DESCRIPTION OF THE TASK – From the records below, copy out exactly the lines from the one containing "1425 pixels high." to the one containing "M_GREYMETAL, .004); m.build('handle', d)", both included. Add nothing else.

DATA EXTRACT –
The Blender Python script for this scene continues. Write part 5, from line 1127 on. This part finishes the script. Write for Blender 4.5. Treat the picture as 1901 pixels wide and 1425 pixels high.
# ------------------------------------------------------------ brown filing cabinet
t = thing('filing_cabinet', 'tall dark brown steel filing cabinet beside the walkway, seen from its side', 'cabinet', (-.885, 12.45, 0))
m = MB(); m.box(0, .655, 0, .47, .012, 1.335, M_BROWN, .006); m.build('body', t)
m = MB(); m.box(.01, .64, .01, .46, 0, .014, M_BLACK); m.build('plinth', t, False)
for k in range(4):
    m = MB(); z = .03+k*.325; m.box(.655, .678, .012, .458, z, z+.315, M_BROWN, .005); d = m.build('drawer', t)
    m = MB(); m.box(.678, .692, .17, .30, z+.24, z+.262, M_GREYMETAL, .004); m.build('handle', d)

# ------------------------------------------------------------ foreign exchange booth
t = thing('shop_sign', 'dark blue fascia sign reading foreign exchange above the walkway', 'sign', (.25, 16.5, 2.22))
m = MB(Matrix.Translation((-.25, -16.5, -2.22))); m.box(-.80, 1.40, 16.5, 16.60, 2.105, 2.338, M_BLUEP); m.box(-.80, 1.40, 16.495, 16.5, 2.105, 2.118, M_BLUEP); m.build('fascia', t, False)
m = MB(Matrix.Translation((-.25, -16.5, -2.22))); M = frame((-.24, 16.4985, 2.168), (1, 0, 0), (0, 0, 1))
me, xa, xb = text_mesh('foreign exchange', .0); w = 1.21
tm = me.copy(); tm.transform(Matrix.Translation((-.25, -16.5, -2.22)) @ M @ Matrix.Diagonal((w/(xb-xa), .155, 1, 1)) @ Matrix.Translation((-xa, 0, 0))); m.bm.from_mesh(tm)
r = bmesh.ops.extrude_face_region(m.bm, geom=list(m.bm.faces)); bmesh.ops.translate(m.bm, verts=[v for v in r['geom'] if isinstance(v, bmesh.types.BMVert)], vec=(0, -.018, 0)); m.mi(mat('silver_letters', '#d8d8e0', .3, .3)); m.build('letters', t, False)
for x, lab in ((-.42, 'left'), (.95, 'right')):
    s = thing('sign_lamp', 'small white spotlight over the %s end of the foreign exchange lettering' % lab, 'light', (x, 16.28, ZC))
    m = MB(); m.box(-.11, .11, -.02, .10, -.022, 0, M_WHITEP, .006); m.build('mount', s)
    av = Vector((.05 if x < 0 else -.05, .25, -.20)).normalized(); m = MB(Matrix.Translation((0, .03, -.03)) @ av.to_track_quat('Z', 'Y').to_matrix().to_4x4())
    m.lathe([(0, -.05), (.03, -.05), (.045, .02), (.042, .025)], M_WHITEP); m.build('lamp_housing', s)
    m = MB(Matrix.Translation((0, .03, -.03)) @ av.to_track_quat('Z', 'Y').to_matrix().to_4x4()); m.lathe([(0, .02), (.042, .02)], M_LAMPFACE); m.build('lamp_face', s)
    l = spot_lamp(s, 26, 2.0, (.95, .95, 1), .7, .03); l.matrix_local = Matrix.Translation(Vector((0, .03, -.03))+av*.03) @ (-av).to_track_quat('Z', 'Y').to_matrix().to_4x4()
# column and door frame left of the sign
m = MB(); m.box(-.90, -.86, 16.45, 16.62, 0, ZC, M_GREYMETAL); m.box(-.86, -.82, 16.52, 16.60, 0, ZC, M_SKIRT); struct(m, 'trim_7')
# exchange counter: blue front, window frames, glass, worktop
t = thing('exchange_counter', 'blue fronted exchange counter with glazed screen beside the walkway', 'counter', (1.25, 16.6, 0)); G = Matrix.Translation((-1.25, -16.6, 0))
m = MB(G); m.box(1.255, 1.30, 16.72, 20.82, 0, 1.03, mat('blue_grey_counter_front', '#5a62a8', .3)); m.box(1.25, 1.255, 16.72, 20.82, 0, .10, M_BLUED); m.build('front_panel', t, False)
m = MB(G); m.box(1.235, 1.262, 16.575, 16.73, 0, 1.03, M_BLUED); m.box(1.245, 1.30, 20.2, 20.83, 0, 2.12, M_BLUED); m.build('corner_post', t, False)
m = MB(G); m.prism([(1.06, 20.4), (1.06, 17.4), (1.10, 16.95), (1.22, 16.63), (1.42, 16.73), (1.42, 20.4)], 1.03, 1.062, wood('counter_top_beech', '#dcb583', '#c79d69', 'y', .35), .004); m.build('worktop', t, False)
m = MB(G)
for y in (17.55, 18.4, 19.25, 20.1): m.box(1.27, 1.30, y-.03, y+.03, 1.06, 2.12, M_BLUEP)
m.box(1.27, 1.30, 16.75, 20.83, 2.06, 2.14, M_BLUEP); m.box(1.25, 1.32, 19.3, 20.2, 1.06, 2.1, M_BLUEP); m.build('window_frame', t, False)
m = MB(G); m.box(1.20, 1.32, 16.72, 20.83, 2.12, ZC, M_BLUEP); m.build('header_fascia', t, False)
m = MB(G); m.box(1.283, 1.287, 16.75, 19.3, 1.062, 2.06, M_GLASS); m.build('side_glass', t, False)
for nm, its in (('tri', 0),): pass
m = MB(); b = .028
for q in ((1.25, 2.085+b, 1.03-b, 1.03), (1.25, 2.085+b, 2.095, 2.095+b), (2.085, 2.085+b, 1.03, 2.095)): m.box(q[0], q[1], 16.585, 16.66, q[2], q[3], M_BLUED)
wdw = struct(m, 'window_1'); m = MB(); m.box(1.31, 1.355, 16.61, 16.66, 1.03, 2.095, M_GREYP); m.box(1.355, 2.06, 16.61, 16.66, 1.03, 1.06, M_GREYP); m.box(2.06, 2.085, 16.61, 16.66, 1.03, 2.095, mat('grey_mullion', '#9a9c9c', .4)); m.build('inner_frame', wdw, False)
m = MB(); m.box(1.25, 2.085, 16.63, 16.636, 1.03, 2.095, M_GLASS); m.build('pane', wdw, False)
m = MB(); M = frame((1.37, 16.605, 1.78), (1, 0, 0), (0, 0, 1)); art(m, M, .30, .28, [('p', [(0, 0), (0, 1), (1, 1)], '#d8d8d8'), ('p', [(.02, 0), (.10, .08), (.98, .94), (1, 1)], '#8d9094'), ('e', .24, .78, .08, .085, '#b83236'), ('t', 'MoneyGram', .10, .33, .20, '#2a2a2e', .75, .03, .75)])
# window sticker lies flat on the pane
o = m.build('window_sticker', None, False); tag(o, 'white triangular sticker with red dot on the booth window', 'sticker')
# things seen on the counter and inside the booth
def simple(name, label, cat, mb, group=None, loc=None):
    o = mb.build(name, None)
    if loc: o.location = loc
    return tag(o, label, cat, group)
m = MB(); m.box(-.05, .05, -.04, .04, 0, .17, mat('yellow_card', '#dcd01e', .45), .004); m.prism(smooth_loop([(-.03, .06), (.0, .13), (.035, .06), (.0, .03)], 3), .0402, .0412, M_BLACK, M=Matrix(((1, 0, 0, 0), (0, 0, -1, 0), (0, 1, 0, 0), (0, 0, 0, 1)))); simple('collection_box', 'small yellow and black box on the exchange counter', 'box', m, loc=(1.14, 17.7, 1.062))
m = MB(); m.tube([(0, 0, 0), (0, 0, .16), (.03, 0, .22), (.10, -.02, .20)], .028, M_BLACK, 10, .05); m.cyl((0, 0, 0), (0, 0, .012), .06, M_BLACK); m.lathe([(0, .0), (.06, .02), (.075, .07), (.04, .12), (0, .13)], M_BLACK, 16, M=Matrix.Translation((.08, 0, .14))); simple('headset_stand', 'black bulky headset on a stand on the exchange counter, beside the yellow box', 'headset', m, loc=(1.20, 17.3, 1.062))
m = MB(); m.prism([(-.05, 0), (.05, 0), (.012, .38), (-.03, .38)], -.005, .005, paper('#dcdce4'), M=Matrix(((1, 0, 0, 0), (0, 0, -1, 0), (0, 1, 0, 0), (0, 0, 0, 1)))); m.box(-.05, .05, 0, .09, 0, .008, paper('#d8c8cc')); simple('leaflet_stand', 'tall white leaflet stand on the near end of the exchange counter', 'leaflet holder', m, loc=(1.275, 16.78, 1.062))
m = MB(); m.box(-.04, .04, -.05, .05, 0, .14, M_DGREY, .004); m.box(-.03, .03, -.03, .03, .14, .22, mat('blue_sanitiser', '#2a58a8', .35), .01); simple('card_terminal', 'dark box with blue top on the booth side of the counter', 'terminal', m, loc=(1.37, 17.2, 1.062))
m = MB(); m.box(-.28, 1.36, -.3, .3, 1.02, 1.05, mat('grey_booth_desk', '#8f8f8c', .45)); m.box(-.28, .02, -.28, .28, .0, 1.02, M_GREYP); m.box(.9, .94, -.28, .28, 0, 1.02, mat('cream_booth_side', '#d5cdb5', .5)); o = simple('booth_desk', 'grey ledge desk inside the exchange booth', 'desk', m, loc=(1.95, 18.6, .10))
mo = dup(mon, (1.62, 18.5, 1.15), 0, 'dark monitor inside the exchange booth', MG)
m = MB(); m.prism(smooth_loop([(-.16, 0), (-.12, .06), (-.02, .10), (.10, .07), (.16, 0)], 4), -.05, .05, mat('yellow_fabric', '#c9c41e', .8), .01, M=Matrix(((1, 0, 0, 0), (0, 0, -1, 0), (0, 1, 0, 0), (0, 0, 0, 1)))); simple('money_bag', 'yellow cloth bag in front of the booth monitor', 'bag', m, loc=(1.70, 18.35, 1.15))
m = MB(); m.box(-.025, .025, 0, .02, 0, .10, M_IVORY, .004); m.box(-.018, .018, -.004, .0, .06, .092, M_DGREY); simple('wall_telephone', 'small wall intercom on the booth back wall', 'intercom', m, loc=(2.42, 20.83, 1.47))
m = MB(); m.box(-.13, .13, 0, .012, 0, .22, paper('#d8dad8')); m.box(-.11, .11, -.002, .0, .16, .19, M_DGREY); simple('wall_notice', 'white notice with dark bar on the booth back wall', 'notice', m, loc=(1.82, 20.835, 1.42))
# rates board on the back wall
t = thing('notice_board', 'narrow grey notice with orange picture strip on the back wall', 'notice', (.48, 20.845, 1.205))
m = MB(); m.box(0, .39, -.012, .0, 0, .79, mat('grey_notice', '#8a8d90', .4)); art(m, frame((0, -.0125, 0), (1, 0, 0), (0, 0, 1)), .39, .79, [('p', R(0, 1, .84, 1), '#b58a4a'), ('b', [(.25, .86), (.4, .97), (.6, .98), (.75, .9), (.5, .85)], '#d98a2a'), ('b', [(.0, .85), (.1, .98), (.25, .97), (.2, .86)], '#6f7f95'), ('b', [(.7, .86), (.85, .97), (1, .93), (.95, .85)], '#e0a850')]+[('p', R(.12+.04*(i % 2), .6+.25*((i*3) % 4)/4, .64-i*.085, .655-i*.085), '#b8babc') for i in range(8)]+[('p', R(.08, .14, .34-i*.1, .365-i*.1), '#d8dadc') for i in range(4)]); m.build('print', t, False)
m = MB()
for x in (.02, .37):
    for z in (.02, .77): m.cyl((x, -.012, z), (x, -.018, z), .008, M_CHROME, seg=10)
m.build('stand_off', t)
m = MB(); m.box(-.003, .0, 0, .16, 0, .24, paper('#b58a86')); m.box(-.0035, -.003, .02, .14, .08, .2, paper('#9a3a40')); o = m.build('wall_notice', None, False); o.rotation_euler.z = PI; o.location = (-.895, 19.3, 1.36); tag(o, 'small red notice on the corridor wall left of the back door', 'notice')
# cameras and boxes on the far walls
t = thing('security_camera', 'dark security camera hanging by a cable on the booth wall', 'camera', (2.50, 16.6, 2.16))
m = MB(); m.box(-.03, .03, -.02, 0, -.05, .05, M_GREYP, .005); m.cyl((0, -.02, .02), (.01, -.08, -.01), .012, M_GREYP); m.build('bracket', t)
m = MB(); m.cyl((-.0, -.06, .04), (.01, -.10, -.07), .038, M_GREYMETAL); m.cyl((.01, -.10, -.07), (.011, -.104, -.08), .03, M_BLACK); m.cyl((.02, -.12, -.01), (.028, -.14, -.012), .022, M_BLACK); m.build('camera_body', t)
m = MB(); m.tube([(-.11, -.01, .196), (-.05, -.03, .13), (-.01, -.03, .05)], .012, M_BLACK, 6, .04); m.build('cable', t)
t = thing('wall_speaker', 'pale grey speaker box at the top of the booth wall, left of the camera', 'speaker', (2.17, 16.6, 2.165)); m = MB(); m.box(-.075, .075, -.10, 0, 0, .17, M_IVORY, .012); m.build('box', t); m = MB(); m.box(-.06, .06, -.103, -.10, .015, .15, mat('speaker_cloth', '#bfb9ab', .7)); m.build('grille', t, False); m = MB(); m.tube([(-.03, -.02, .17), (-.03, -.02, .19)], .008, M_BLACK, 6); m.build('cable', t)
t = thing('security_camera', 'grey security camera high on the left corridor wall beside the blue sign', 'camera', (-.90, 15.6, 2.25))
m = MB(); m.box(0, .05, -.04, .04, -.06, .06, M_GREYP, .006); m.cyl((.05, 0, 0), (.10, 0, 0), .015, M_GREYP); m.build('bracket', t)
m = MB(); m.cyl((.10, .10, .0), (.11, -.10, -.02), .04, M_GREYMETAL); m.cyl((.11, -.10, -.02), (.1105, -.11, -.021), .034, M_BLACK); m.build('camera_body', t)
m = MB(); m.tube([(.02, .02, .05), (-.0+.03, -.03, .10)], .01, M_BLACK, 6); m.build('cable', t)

---

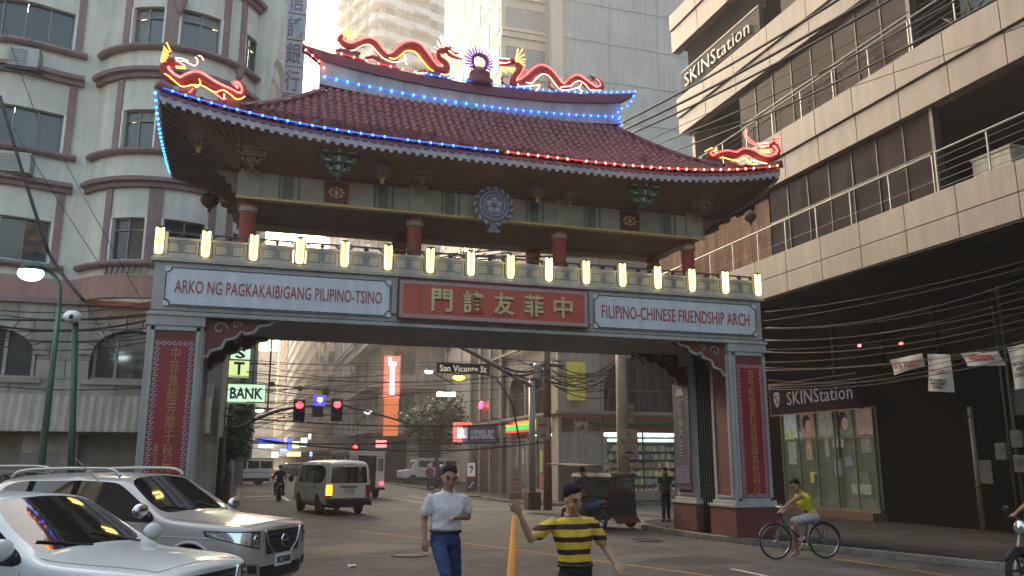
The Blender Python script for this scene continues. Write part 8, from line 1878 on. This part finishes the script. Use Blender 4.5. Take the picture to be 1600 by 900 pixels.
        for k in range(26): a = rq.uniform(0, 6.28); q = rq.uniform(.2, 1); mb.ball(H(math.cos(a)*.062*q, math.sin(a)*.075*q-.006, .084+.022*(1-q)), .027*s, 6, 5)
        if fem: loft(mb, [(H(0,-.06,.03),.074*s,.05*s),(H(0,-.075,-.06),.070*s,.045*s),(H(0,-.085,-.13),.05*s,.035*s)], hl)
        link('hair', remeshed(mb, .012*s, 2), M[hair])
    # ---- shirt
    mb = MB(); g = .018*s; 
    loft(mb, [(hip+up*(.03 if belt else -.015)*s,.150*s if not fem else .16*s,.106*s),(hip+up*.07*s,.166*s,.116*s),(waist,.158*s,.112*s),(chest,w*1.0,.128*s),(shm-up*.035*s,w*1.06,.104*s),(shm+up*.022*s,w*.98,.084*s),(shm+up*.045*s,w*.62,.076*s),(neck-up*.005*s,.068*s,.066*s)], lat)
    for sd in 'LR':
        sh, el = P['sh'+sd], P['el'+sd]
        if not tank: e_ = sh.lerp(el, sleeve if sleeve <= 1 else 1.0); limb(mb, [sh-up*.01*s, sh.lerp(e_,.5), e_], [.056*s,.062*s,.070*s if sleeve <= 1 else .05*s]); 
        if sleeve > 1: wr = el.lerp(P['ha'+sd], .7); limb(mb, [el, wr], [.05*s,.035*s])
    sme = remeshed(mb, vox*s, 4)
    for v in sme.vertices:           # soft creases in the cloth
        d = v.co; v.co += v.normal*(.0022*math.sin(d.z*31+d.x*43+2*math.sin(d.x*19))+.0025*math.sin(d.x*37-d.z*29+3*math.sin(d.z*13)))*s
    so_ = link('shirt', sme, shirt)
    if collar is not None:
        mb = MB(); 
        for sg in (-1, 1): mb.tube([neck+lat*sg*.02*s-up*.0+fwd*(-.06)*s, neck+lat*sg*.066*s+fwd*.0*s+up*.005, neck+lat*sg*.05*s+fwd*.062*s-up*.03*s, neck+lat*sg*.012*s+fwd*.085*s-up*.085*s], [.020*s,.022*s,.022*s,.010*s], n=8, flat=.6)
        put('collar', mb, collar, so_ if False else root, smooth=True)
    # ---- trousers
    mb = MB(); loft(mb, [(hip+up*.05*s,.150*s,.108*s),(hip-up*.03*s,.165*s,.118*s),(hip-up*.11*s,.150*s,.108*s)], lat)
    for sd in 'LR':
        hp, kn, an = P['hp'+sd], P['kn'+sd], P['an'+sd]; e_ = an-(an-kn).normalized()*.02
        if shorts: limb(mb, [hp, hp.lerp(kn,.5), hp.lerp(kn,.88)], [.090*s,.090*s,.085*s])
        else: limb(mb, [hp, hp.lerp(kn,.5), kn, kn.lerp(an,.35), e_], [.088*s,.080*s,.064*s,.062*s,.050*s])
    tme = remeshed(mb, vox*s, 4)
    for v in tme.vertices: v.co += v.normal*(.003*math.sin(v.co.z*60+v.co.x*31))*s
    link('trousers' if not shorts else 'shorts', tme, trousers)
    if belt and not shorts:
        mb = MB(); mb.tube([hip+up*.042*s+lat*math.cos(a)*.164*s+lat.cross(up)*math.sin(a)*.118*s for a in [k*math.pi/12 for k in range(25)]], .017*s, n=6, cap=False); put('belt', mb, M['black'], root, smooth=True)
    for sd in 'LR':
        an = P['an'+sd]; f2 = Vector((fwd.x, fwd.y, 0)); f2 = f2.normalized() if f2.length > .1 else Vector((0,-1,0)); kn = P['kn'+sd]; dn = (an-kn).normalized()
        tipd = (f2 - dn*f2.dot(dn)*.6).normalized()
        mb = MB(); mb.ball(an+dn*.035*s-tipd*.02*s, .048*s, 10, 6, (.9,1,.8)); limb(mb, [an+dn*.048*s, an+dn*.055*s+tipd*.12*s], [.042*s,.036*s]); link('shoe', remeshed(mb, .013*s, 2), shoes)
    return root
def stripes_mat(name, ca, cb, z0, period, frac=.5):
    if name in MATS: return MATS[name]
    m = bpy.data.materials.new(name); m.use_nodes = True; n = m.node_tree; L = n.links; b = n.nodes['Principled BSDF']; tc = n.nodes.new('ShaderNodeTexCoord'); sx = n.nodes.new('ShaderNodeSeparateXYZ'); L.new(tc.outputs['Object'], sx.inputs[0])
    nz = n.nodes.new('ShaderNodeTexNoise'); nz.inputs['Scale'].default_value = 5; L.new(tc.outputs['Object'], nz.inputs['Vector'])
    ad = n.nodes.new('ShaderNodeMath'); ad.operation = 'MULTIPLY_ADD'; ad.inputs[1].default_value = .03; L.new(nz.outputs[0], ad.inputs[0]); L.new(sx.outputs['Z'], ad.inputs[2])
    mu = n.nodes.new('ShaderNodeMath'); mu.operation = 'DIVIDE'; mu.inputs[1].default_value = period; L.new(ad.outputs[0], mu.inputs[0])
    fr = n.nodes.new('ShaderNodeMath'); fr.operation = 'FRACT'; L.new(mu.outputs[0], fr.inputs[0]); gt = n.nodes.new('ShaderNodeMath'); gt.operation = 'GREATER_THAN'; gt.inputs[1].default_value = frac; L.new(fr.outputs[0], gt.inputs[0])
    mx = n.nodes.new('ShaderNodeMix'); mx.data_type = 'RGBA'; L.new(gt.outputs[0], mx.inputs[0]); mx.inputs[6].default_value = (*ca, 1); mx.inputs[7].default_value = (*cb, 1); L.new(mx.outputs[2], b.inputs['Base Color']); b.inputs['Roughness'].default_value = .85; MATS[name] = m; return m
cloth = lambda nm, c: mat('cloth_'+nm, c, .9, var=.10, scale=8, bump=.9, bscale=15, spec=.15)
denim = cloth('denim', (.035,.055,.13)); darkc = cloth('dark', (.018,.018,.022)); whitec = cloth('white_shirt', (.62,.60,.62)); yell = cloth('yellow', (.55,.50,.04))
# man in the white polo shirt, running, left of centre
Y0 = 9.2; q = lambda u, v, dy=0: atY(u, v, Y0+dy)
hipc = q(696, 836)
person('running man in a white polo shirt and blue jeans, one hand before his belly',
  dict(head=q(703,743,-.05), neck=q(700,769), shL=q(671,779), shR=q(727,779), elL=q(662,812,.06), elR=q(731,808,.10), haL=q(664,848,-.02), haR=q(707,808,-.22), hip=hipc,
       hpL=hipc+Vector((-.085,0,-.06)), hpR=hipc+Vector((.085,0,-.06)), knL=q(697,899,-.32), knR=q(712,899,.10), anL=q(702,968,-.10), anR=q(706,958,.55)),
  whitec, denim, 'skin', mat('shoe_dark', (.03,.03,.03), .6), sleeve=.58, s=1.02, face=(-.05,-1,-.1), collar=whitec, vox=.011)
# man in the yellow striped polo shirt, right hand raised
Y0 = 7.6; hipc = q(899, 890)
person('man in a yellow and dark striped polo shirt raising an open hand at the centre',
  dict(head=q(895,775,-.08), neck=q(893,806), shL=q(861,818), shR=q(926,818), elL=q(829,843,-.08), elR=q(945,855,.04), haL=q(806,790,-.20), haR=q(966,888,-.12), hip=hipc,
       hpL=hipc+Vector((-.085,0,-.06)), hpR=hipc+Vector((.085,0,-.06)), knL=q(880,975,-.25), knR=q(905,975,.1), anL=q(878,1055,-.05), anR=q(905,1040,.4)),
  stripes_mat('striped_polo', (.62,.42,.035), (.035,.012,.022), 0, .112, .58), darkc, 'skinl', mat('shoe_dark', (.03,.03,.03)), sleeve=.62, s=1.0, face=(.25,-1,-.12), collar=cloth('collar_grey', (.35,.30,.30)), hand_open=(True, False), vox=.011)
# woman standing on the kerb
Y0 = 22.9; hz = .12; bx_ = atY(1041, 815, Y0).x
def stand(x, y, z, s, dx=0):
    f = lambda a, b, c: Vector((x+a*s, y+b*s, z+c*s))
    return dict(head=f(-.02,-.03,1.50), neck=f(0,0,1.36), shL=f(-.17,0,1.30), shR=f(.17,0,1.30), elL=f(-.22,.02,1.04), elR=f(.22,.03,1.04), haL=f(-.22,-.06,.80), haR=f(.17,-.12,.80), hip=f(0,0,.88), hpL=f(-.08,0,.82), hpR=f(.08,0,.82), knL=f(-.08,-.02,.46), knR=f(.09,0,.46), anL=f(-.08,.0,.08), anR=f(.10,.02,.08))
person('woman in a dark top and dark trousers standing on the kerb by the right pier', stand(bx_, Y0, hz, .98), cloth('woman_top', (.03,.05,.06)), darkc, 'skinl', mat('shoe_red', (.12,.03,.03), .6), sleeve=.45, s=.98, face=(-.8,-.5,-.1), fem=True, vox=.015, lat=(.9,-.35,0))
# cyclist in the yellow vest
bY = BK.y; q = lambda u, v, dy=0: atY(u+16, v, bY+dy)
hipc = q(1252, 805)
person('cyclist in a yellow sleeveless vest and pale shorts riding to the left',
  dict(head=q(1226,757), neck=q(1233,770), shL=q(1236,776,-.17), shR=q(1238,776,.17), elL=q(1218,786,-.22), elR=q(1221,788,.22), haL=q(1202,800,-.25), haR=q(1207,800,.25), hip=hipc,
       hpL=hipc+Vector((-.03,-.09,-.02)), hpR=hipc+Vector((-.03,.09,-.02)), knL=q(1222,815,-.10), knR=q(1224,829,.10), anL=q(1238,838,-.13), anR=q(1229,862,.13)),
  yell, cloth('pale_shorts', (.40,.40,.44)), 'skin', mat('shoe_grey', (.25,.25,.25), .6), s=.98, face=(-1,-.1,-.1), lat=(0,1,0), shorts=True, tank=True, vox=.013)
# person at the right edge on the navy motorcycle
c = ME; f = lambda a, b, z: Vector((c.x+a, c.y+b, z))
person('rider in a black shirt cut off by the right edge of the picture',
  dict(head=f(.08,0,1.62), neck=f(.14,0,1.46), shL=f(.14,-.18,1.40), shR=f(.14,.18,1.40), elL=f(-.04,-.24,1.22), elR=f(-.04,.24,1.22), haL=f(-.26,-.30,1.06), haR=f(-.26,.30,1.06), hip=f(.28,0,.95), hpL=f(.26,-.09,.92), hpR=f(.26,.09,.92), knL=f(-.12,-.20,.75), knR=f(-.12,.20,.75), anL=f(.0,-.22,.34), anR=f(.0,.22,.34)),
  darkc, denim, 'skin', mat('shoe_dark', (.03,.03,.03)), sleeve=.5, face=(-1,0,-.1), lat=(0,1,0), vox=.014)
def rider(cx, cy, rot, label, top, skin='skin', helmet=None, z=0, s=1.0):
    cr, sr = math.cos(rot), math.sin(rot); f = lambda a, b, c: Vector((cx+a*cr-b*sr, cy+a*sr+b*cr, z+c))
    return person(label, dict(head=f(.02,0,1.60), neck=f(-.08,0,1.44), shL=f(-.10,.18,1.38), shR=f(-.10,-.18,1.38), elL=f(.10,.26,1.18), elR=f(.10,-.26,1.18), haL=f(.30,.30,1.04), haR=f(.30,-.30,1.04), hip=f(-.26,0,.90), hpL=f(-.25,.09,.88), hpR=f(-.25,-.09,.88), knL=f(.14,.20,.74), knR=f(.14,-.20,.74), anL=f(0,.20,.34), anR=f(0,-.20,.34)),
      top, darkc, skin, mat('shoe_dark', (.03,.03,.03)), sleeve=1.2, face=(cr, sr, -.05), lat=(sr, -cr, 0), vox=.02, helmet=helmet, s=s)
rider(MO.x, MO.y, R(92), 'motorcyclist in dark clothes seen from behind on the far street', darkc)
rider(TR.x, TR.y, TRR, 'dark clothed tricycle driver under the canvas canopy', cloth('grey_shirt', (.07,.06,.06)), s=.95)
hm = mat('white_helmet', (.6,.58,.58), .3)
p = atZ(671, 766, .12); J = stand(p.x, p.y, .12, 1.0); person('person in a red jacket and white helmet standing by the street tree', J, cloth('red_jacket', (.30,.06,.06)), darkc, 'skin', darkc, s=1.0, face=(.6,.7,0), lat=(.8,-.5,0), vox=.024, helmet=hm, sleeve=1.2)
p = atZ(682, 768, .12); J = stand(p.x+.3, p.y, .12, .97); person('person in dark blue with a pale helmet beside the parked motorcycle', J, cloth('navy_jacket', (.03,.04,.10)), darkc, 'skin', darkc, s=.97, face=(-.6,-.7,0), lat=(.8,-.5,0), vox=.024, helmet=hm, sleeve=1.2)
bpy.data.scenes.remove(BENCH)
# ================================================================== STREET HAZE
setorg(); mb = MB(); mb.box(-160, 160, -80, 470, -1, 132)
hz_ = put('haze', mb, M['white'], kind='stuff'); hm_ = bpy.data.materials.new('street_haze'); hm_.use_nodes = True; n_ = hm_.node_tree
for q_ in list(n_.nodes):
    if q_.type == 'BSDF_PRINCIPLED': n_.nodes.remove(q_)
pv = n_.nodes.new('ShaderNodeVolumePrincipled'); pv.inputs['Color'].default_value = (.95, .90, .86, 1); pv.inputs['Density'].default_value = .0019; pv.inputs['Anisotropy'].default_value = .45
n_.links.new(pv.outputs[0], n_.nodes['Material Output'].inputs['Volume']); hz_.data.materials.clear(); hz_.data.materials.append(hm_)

EXERCISE RESULT –
The Blender Python script for this scene continues. Write part 5, from line 1127 on. This part finishes the script. Write for Blender 4.5. Treat the picture as 1901 pixels wide and 1425 pixels high.
# ------------------------------------------------------------ brown filing cabinet
t = thing('filing_cabinet', 'tall dark brown steel filing cabinet beside the walkway, seen from its side', 'cabinet', (-.885, 12.45, 0))
m = MB(); m.box(0, .655, 0, .47, .012, 1.335, M_BROWN, .006); m.build('body', t)
m = MB(); m.box(.01, .64, .01, .46, 0, .014, M_BLACK); m.build('plinth', t, False)
for k in range(4):
    m = MB(); z = .03+k*.325; m.box(.655, .678, .012, .458, z, z+.315, M_BROWN, .005); d = m.build('drawer', t)
    m = MB(); m.box(.678, .692, .17, .30, z+.24, z+.262, M_GREYMETAL, .004); m.build('handle', d)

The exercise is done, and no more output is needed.